Aquando da escolha dos pratos, fiquei decidido de imediato ao ver na carta carne de toiro. Nunca tinha experimentado, e a curiosidade era imensa. Optámos por uma espetada com nacos de porco e de toiro, após aconselhados a pedir só uma dose, pois seria de certeza suficiente, e caso não o fosse, rapidamente se completaria com outro prato.

Fomos ganhando confiança em quem nos aconselhava. Parecia que conseguia manter o equilíbrio entre estar presente na mesa e retirar-se, dando-nos os momentos necessários para aproveitar o jantar. Sabia perfeitamente quando devia aparecer e os seus conselhos foram certeiros. Trouxe ainda uma garrafa de vinho branco para experimentarmos. A enóloga da casa é a senhora que nos tinha recebido com o sorriso aberto. Explicou-nos o método utilizado, e a forma como recuperou métodos mais tradicionais e já não muito usados para fazer o vinho. Mesmo não sendo especialista em vinhos percebi a explicação da enóloga, que teve o cuidado de não utilizar termos demasiados técnicos, permitindo a comunicação. Por vezes há uma linguagem tão especializada que não percebo nada do que me dizem. Eu gosto pouco de vinho branco, mas este vinho era diferente. Muito bom. Apesar disso, voltei de novo para o tinto. Excelente!

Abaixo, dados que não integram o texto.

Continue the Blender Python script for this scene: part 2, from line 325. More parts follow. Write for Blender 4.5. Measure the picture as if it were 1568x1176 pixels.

Fomos tendo a espaços informação sobre a região e sobre a história do restaurante e da casa, sabendo que a sua produção destinava-se essencialmente à exportação, e que a casa era essencialmente produtora de vinhos, embora houvesse outros produtos com um peso residual.
No final, pediu-nos licença para trazer sobremesas, e nós nem esboçamos uma tentativa de lhe pedir a carta. Estava tudo óptimo. Mais valia manter as recomendações da casa, e ver o que viria aí. Trouxe 3 sobremesas, com 2 colheres. Uma sopa dourada (doce de ovos conventual, que nos coloca mais próximo das nuvens), um bolo de bolacha que ficou no topo dos iguais, e um pudim caseiro óptimo. Para acompanhar as sobremesas trouxe-nos ainda um vinho doce, que foi a cereja no topo do bolo. Mal cabia o café! Mas ainda foi! No final fez-nos uma visita guiada pelo lagar de azeite, ao lado da sala de recepção, mas actualmente sem produção. Comprámos umas garrafas de vinho tinto e ofereceram-nos uma garrafa de vinho branco.

Confesso que quando veio o preço fiquei surpreendido. Uns cêntimos acima dos 36€. Já está marcada nova ida.
Qualidade, simpatia, cortesia, confiança. De facto foi dos melhores restaurantes em que jantei! Recomendo!